Their conceptual model is based on four components: devices, users, software components and users interface.
In the following paragraph a summary of the challenges related to the naming and addressing issues of devices and software components.
Devices:
- Heterogeneity is expected to increase in the future, devices will include sensors and everyday objects such as watches, shoes etc. Those devices will require to interact despite differences in resources (hardware and software capabilities). An infrastructure is needed to manage the integration of those devices in the system.
- Mobility is faced to problems related to maintaining connectivity while devices move between networks (See IP mobile section). Disconnected networks can be handled by replicated data.
Software Components:
- Mobility and distribution: since users are mobile they can access several devices simultaneously.
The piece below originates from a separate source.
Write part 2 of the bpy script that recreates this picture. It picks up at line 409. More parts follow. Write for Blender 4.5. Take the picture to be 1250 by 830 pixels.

Mechanisms should enable the mobility and distribution of software. The support for distribution need to be extended to address mobility, synchronization and coordination between software components. Platforms like CORBA offers only transparency of distributed communication.
- Context awareness: applications will rely more on context knowledge than information based on user's input.
- Adaptation: The infrastructure should be able to facilitate adaptation such as reconfiguring software components, binding, adding, removing components.
- Interoperability: applications will be required to respond to new tasks and situations. Applications would be dynamically assembled from existing and available components. Those components should acquire knowledge of each other's interfaces and behavior to interact with other unknown heterogeneous components.
- Component discovery has been addressed in many research areas. Resource discovery is supported by a type management repository which maintains descriptions of service interface types. Another solution is addressed by network directory protocols such as LDAP. As resource discovery tried to solve the problem differently, the main challenge would be to integrate the different approaches into a scalable resource discovery by mapping requests between resource discovery domains.
- Scalability: the increasing number of devices and softwares requires a powerful scalable software platform on which distributed components will be built on.
Service platforms allow the rapid creation and deployment of services, as well dynamic service discovery.
JINI based on Java and RMI. Services can be added and removed dynamically.
JINI proposes among others a look up service used by clients to locate services.
MOCA aims to satisfy requirements of mobile environments. It provides dynamic service discovery, limited forms of adaptation to changes due to mobility, support for device heterogeneity.
JINI and MOCA provides solution to small scale environments.
The NINJA service framework addresses large scale services. Service discovery is supported by hierarchical arrangement of service discovery services.